== Information supplied ==
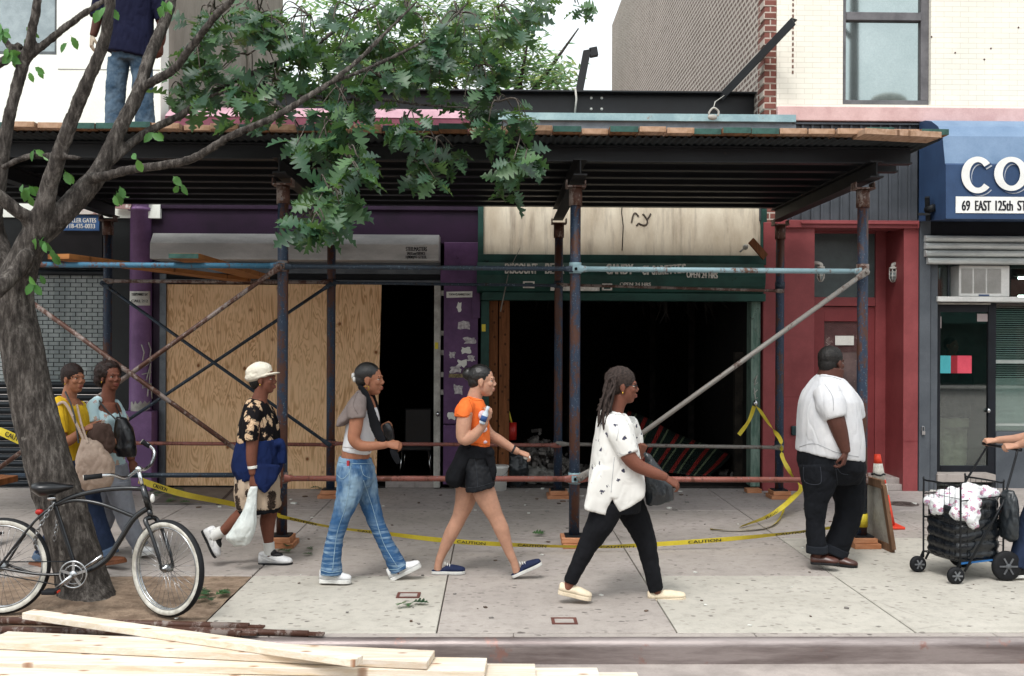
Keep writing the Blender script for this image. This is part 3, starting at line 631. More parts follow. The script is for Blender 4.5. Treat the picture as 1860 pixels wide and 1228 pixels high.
mb = MB(); FB(mb, 953, 513.5, 968, 520.5, 12.084, 12.088); FB(mb, 1097, 517, 1109, 525, 12.084, 12.088); mb.build('sticker_print', GREEN, sh)
mb = MB(); FB(mb, 876, 532, 1391, 546, 12.2, 12.45); mb.build('shutter_guide', GREEN, b3, bevel=.004)
mb = MB(); FB(mb, 873, 546, 888, 872, 12.38, 12.52); j = mb.build('jamb', GREEN, b3, bevel=.004); mb = MB(); FB(mb, 875, 589, 882, 602, 12.376, 12.38); mb.build('sticker', TAPE, j)
mb = MB(); FB(mb, 1364, 540, 1381, 884, 12.38, 12.6); mb.build('jamb', GREEN_J, b3, bevel=.004)
mb = MB()
for path in (((1369, 690), (1375, 682), (1370, 700), (1376, 695)), ((1369, 715), (1376, 708)), ((1370, 705), (1372, 725), (1376, 722))): mb.tube([P(u, v, 12.378) for u, v in path], .007, 6)
mb.build('graffiti', OFFWHITE, b3)
mb = MB(); FB(mb, 888, 540, 904, 876, 12.45, 12.62); mb.build('timber_post', RAWPOST, b3, bevel=.004)
mb = MB(); FB(mb, 906, 541, 925, 876, 12.44, 12.62); mb.build('timber_post', RAWPOST, b3, bevel=.004)
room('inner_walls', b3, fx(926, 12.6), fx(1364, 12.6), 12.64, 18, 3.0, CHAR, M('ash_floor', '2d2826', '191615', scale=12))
mb = MB()                                             # collapsed ceiling shreds and studs inside
for i in range(46):
    u = rnd.uniform(1130, 1345) if i < 34 else rnd.uniform(930, 1130); D = rnd.uniform(12.8, 15); a = P(u, 535, D); l = rnd.uniform(.08, .42) * (1 if u > 1150 else .6)
    mb.tube([a + V((0, 0, .05)), a + V((rnd.uniform(-.05, .05), 0, -l * .6)), a + V((rnd.uniform(-.1, .1), 0, -l))], [.02, .014, .004], 5)
for u, D in ((1250, 15.5), (1180, 16.5), (1030, 16), (1330, 14.2)): a = P(u, 860, D); mb.box(a.x, a.x + .09, D, D + .05, 0, 2.9)
cre = mb.build('charred_remains', M('charred_wood', '2c2825', '12100f', rough=.9, scale=9), b3); cre['kind'] = 'stuff'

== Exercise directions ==
Transcribe the material exactly, leaving every picture out.

== Task answer ==
Keep writing the Blender script for this image. This is part 3, starting at line 631. More parts follow. The script is for Blender 4.5. Treat the picture as 1860 pixels wide and 1228 pixels high.
mb = MB(); FB(mb, 953, 513.5, 968, 520.5, 12.084, 12.088); FB(mb, 1097, 517, 1109, 525, 12.084, 12.088); mb.build('sticker_print', GREEN, sh)
mb = MB(); FB(mb, 876, 532, 1391, 546, 12.2, 12.45); mb.build('shutter_guide', GREEN, b3, bevel=.004)
mb = MB(); FB(mb, 873, 546, 888, 872, 12.38, 12.52); j = mb.build('jamb', GREEN, b3, bevel=.004); mb = MB(); FB(mb, 875, 589, 882, 602, 12.376, 12.38); mb.build('sticker', TAPE, j)
mb = MB(); FB(mb, 1364, 540, 1381, 884, 12.38, 12.6); mb.build('jamb', GREEN_J, b3, bevel=.004)
mb = MB()
for path in (((1369, 690), (1375, 682), (1370, 700), (1376, 695)), ((1369, 715), (1376, 708)), ((1370, 705), (1372, 725), (1376, 722))): mb.tube([P(u, v, 12.378) for u, v in path], .007, 6)
mb.build('graffiti', OFFWHITE, b3)
mb = MB(); FB(mb, 888, 540, 904, 876, 12.45, 12.62); mb.build('timber_post', RAWPOST, b3, bevel=.004)
mb = MB(); FB(mb, 906, 541, 925, 876, 12.44, 12.62); mb.build('timber_post', RAWPOST, b3, bevel=.004)
room('inner_walls', b3, fx(926, 12.6), fx(1364, 12.6), 12.64, 18, 3.0, CHAR, M('ash_floor', '2d2826', '191615', scale=12))
mb = MB()                                             # collapsed ceiling shreds and studs inside
for i in range(46):
    u = rnd.uniform(1130, 1345) if i < 34 else rnd.uniform(930, 1130); D = rnd.uniform(12.8, 15); a = P(u, 535, D); l = rnd.uniform(.08, .42) * (1 if u > 1150 else .6)
    mb.tube([a + V((0, 0, .05)), a + V((rnd.uniform(-.05, .05), 0, -l * .6)), a + V((rnd.uniform(-.1, .1), 0, -l))], [.02, .014, .004], 5)
for u, D in ((1250, 15.5), (1180, 16.5), (1030, 16), (1330, 14.2)): a = P(u, 860, D); mb.box(a.x, a.x + .09, D, D + .05, 0, 2.9)
cre = mb.build('charred_remains', M('charred_wood', '2c2825', '12100f', rough=.9, scale=9), b3); cre['kind'] = 'stuff'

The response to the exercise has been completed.